Stated exercise: Restate the entire listing word for word.

Given information:
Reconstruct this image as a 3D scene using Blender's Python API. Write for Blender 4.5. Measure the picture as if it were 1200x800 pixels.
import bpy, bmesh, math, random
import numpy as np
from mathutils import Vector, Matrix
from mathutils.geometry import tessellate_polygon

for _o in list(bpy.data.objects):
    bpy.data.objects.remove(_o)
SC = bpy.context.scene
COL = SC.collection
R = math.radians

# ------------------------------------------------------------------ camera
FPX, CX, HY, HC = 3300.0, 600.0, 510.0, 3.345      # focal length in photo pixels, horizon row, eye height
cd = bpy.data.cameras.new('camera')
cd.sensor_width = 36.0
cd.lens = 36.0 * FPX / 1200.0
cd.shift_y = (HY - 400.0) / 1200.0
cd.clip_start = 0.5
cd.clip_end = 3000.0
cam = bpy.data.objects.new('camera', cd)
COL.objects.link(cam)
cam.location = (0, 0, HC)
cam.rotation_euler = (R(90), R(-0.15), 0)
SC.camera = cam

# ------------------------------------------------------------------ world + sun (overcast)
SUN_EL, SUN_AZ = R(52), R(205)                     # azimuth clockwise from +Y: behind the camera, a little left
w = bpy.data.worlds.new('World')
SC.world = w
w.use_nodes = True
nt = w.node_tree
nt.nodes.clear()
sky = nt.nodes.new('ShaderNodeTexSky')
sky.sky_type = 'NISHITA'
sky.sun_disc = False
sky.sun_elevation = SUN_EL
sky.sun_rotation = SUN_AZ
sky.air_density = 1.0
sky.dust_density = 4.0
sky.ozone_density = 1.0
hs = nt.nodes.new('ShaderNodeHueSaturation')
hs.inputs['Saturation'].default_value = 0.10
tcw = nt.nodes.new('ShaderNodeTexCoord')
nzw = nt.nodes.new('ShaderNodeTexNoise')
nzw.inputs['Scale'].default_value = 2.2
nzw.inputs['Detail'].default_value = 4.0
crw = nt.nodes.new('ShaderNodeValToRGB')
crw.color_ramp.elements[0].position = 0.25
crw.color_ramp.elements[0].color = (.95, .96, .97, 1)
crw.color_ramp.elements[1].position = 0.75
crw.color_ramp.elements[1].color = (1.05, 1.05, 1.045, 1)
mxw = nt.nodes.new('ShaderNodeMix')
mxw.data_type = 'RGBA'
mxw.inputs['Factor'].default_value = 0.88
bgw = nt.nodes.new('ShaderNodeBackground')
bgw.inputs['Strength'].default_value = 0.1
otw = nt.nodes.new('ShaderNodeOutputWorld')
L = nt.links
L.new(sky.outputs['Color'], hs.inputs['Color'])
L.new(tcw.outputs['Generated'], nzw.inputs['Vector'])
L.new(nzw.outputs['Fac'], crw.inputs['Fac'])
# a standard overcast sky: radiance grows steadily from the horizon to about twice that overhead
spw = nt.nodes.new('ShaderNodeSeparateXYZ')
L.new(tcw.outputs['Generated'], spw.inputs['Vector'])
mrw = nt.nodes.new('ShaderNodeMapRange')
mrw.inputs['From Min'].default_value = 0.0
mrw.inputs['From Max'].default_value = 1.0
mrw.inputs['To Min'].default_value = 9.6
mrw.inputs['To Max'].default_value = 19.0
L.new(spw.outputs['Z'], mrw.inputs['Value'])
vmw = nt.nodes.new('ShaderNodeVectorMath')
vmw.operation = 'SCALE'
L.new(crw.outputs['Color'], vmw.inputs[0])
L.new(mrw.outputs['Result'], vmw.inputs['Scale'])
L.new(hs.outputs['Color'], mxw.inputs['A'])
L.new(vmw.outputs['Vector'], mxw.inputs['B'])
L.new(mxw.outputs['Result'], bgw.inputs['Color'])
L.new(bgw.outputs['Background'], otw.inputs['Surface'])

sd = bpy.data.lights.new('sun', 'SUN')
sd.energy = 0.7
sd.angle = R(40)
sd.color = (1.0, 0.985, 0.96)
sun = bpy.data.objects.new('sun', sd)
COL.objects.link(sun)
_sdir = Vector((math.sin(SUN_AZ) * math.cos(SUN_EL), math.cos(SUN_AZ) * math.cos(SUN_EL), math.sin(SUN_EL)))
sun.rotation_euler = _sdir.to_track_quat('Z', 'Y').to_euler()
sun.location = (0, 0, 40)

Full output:
Reconstruct this image as a 3D scene using Blender's Python API. Write for Blender 4.5. Measure the picture as if it were 1200x800 pixels.
import bpy, bmesh, math, random
import numpy as np
from mathutils import Vector, Matrix
from mathutils.geometry import tessellate_polygon

for _o in list(bpy.data.objects):
    bpy.data.objects.remove(_o)
SC = bpy.context.scene
COL = SC.collection
R = math.radians

# ------------------------------------------------------------------ camera
FPX, CX, HY, HC = 3300.0, 600.0, 510.0, 3.345      # focal length in photo pixels, horizon row, eye height
cd = bpy.data.cameras.new('camera')
cd.sensor_width = 36.0
cd.lens = 36.0 * FPX / 1200.0
cd.shift_y = (HY - 400.0) / 1200.0
cd.clip_start = 0.5
cd.clip_end = 3000.0
cam = bpy.data.objects.new('camera', cd)
COL.objects.link(cam)
cam.location = (0, 0, HC)
cam.rotation_euler = (R(90), R(-0.15), 0)
SC.camera = cam

# ------------------------------------------------------------------ world + sun (overcast)
SUN_EL, SUN_AZ = R(52), R(205)                     # azimuth clockwise from +Y: behind the camera, a little left
w = bpy.data.worlds.new('World')
SC.world = w
w.use_nodes = True
nt = w.node_tree
nt.nodes.clear()
sky = nt.nodes.new('ShaderNodeTexSky')
sky.sky_type = 'NISHITA'
sky.sun_disc = False
sky.sun_elevation = SUN_EL
sky.sun_rotation = SUN_AZ
sky.air_density = 1.0
sky.dust_density = 4.0
sky.ozone_density = 1.0
hs = nt.nodes.new('ShaderNodeHueSaturation')
hs.inputs['Saturation'].default_value = 0.10
tcw = nt.nodes.new('ShaderNodeTexCoord')
nzw = nt.nodes.new('ShaderNodeTexNoise')
nzw.inputs['Scale'].default_value = 2.2
nzw.inputs['Detail'].default_value = 4.0
crw = nt.nodes.new('ShaderNodeValToRGB')
crw.color_ramp.elements[0].position = 0.25
crw.color_ramp.elements[0].color = (.95, .96, .97, 1)
crw.color_ramp.elements[1].position = 0.75
crw.color_ramp.elements[1].color = (1.05, 1.05, 1.045, 1)
mxw = nt.nodes.new('ShaderNodeMix')
mxw.data_type = 'RGBA'
mxw.inputs['Factor'].default_value = 0.88
bgw = nt.nodes.new('ShaderNodeBackground')
bgw.inputs['Strength'].default_value = 0.1
otw = nt.nodes.new('ShaderNodeOutputWorld')
L = nt.links
L.new(sky.outputs['Color'], hs.inputs['Color'])
L.new(tcw.outputs['Generated'], nzw.inputs['Vector'])
L.new(nzw.outputs['Fac'], crw.inputs['Fac'])
# a standard overcast sky: radiance grows steadily from the horizon to about twice that overhead
spw = nt.nodes.new('ShaderNodeSeparateXYZ')
L.new(tcw.outputs['Generated'], spw.inputs['Vector'])
mrw = nt.nodes.new('ShaderNodeMapRange')
mrw.inputs['From Min'].default_value = 0.0
mrw.inputs['From Max'].default_value = 1.0
mrw.inputs['To Min'].default_value = 9.6
mrw.inputs['To Max'].default_value = 19.0
L.new(spw.outputs['Z'], mrw.inputs['Value'])
vmw = nt.nodes.new('ShaderNodeVectorMath')
vmw.operation = 'SCALE'
L.new(crw.outputs['Color'], vmw.inputs[0])
L.new(mrw.outputs['Result'], vmw.inputs['Scale'])
L.new(hs.outputs['Color'], mxw.inputs['A'])
L.new(vmw.outputs['Vector'], mxw.inputs['B'])
L.new(mxw.outputs['Result'], bgw.inputs['Color'])
L.new(bgw.outputs['Background'], otw.inputs['Surface'])

sd = bpy.data.lights.new('sun', 'SUN')
sd.energy = 0.7
sd.angle = R(40)
sd.color = (1.0, 0.985, 0.96)
sun = bpy.data.objects.new('sun', sd)
COL.objects.link(sun)
_sdir = Vector((math.sin(SUN_AZ) * math.cos(SUN_EL), math.cos(SUN_AZ) * math.cos(SUN_EL), math.sin(SUN_EL)))
sun.rotation_euler = _sdir.to_track_quat('Z', 'Y').to_euler()
sun.location = (0, 0, 40)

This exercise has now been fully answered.